Now acknowledged as winter's top sport indoors and outdoors, hockey accounted for a vast following of more than 5,000,000 persons during the successful 1940-41 season. Considered second only to basketball (indoors only) in popularity, the annual expenditure for hockey's admissions to games, salaries of players and officials, and equipment topped $8,000,000 at the most conservative figures.
Professional games in the United States took the limelight, to be sure, but amateur contests are also creating a larger following every year. Kingpins among the pro teams in the National League are the Boston Bruins, a top-flight aggregation, who swept away all opposition in winning the league crown and the hockey championship of the world for the Stanley Cup. The Bruins scored twenty-three straight victories over their opponents until finally halted by the New York Rangers, winners of nineteen games during the 1939-40 season. It was the third straight annual victory of the Bruins in taking the league title, followed by a victory over the second place Toronto Maple Leafs for the play-offs in the Cup series. Later the Bruins won four straight against the Detroit Red Wings in a four-out-of-seven sectional series.
The Washington Eagles scored a signal triumph as a newcomer in the Eastern League, running up 92 points in 65 games and scoring 280 goals, with Baltimore second. After leading all the way, the Cleveland Barons captured the championship of the American League. The St. Louis Flyers won the championship of the American Association, comprising Kansas City, Minneapolis, St. Paul, Omaha, Tulsa, Dallas and Fort Worth. The Regina Rangers won the Allen Cup, emblematic of Canadian amateur hockey supremacy, and Canada's junior championship and Memorial Cup was taken by the Winnipeg team.
With the Canadian colleges out of hockey competition because of the war, Princeton won the Quadrangular title, replacing Yale, with Dartmouth third and Harvard last. Always among the top teams, the St. Nicholas Hockey Club defeated the Clinton Hockey Club for the National A. A. U. championship in New Haven, Conn., among six teams. The N. Y. Exchange Brokers won the laurels in the Metropolitan (N. Y.) Hockey League, and six other district associations in the A. A. U. held annual championships in the Eastern and Mid-Western states. Manual Training High School was triumphant over all high schools in New York for the P. S. A. L. championship title.

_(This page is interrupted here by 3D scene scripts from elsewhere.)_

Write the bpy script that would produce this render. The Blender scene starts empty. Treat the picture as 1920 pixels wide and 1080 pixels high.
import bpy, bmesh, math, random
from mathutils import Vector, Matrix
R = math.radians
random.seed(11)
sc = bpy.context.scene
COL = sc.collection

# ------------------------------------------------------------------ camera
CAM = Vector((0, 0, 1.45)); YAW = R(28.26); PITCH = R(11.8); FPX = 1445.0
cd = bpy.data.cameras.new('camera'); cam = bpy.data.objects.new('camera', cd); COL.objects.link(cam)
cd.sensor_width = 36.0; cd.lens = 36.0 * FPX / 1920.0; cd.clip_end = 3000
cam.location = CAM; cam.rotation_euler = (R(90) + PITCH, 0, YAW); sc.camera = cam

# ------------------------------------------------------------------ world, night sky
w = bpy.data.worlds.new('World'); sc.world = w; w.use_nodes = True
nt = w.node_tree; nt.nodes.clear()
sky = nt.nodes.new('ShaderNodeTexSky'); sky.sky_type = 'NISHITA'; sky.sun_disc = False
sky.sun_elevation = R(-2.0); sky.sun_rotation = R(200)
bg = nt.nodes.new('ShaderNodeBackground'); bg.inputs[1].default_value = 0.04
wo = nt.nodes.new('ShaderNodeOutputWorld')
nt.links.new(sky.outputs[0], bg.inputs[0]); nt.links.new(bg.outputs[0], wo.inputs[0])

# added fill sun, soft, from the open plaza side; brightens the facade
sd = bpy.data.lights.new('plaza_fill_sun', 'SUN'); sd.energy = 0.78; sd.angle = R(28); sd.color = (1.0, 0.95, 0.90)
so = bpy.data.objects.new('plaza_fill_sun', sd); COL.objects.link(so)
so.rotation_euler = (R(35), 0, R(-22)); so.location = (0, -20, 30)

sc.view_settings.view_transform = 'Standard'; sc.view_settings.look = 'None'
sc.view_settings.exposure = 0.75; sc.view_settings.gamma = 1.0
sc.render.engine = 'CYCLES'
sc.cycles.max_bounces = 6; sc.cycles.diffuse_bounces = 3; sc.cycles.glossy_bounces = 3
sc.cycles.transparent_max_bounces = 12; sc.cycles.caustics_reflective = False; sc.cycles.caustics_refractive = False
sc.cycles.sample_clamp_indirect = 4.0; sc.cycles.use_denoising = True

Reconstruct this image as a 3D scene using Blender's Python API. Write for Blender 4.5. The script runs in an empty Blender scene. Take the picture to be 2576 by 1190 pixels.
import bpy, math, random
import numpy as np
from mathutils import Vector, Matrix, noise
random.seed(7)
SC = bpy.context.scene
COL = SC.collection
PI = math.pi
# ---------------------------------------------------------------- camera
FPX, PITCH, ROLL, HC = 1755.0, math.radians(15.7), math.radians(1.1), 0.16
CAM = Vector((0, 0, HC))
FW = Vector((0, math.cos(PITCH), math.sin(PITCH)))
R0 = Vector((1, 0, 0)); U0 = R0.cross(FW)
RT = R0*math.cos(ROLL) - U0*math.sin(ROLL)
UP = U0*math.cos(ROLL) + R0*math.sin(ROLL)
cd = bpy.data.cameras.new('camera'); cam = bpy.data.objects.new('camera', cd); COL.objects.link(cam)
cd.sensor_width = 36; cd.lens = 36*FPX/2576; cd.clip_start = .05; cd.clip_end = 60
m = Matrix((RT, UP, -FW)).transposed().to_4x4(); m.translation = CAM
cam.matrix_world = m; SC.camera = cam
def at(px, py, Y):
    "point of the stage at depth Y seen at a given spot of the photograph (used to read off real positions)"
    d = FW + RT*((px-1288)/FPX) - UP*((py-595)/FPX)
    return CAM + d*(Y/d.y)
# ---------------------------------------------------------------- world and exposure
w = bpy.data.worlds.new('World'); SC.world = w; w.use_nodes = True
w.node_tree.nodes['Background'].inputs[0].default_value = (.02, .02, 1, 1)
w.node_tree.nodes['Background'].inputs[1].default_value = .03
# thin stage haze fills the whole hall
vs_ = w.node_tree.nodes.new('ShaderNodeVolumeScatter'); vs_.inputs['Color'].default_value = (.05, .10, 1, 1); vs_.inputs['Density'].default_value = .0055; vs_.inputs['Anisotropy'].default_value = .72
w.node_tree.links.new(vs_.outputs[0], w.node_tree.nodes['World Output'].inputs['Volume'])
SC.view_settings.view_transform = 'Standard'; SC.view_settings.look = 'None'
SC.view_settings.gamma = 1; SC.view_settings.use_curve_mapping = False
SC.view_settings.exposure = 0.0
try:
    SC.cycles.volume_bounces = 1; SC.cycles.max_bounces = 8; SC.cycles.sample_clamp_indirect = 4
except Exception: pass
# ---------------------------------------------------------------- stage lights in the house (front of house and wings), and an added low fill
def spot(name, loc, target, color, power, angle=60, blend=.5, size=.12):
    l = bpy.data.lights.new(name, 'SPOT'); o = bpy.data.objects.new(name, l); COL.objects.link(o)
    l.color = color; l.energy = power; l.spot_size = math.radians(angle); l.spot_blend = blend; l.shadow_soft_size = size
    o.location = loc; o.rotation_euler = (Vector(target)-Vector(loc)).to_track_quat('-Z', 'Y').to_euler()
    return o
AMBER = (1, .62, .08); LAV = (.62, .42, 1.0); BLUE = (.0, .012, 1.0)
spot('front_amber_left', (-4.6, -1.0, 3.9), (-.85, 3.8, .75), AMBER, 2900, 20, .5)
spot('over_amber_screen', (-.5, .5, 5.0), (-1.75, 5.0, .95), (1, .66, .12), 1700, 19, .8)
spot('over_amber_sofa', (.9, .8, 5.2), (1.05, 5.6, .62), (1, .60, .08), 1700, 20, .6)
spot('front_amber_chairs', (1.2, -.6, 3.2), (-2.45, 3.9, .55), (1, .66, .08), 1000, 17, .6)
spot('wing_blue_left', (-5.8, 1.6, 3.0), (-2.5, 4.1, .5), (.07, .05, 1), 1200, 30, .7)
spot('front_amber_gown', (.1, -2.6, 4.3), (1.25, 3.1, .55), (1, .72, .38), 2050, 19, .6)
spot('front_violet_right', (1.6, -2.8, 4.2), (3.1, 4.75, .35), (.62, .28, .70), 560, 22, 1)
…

The lion's share of individual honors in professional hockey were won by players on the Bruins' team, including the Hart Trophy for the most valuable player on his team, awarded to Bill Bowley, center. The Lady Byng Trophy for the best conduct on the ice was awarded to Bobby Bauer, Boston's capable right wing. Walter (Turk) Broda, of the Maple Leafs, captured the goal-tending award, the George Vezina Trophy, and the Calder Trophy for the season's most outstanding rookie was voted to Johnny Quilty, of the Canadians. Like all other sports, hockey is doomed to lose many of its best players who are now enlisting for war duty.